### Goal of the exercise
Starting at the top of the listing, extract every line up to and including the one with "R = math.radians". Pictures stay out of the copy.

"""

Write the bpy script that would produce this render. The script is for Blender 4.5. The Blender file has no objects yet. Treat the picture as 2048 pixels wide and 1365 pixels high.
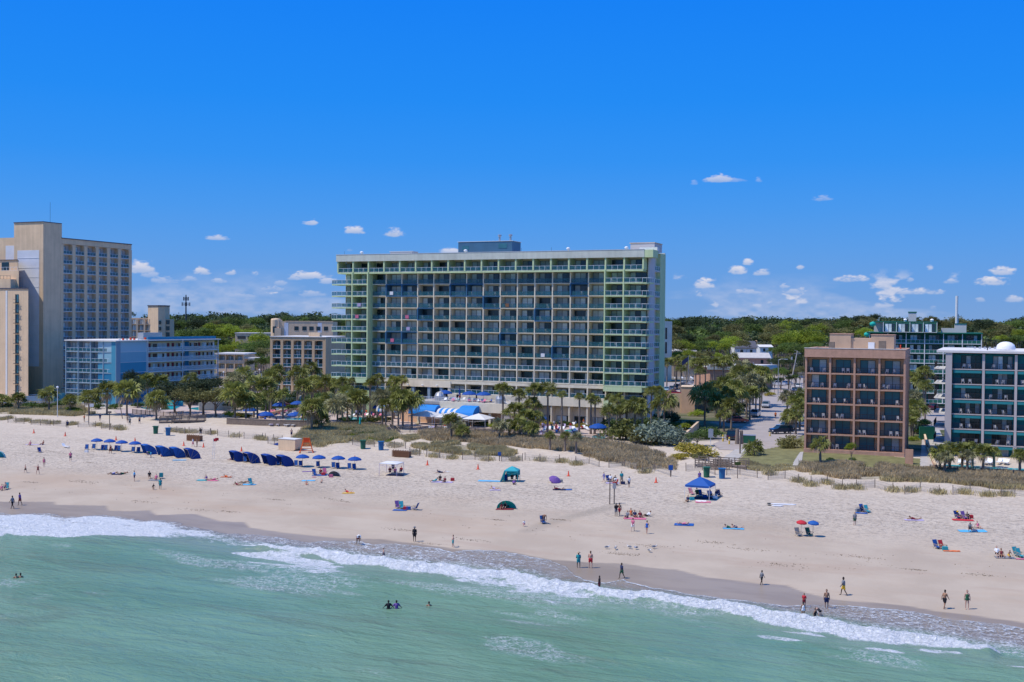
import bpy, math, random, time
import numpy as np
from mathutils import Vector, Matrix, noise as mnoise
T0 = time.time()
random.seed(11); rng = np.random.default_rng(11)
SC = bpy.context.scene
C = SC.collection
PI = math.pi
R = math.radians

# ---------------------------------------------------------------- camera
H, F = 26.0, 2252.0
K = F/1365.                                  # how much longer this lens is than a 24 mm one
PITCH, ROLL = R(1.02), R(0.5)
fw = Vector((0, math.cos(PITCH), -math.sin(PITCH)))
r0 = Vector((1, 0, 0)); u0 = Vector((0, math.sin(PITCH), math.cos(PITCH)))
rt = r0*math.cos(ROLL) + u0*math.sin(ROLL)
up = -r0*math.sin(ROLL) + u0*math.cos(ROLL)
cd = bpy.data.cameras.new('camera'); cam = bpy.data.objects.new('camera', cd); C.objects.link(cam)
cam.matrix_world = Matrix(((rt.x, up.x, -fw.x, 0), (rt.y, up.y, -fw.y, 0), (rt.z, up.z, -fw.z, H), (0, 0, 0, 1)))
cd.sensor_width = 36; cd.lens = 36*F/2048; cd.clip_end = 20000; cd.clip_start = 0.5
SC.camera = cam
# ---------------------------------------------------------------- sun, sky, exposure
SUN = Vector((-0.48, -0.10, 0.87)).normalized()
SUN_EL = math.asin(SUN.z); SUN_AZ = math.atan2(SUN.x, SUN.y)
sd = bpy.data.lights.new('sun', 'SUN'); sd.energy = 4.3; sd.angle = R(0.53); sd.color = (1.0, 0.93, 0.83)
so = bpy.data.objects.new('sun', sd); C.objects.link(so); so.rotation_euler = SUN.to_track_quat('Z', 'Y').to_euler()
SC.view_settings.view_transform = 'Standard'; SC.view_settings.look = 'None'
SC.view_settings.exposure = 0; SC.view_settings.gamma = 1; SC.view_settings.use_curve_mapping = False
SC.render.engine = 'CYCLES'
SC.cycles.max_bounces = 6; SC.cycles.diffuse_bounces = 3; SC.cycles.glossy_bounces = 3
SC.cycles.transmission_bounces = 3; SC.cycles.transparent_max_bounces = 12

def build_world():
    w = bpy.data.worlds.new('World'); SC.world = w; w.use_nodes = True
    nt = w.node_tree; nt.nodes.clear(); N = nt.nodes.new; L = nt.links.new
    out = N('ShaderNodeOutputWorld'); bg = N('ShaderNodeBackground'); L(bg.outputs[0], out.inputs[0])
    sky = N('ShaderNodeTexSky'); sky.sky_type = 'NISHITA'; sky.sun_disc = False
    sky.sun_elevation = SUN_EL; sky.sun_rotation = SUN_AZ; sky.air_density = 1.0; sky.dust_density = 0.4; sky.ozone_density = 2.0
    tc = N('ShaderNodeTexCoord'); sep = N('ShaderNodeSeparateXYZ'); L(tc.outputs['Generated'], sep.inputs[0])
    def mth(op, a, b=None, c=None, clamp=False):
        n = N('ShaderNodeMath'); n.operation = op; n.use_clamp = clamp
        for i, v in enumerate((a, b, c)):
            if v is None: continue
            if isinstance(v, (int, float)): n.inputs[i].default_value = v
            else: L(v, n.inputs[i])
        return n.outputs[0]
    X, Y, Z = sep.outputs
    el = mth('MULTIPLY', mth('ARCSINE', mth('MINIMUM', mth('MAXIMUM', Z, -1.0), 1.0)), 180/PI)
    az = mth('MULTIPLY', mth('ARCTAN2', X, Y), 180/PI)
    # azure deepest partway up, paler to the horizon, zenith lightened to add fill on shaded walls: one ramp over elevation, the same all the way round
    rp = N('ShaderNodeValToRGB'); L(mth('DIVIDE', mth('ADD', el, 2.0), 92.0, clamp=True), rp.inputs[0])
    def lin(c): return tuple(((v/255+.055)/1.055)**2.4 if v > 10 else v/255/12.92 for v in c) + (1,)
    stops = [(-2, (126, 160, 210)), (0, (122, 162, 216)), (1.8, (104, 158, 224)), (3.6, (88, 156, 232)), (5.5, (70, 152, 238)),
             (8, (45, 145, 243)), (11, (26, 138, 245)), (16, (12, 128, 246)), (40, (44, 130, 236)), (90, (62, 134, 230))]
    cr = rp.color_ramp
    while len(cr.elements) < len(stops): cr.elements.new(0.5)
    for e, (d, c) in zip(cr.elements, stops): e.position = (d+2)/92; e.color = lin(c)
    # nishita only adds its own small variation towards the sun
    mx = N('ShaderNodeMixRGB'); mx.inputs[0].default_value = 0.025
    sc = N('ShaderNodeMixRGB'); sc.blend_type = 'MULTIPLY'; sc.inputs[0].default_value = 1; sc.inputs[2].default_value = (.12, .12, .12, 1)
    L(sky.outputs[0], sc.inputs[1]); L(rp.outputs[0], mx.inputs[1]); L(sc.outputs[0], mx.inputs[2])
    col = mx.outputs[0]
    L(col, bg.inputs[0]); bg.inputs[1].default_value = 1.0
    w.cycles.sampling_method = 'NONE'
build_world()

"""

### The completed task
Write the bpy script that would produce this render. The script is for Blender 4.5. The Blender file has no objects yet. Treat the picture as 2048 pixels wide and 1365 pixels high.
import bpy, math, random, time
import numpy as np
from mathutils import Vector, Matrix, noise as mnoise
T0 = time.time()
random.seed(11); rng = np.random.default_rng(11)
SC = bpy.context.scene
C = SC.collection
PI = math.pi
R = math.radians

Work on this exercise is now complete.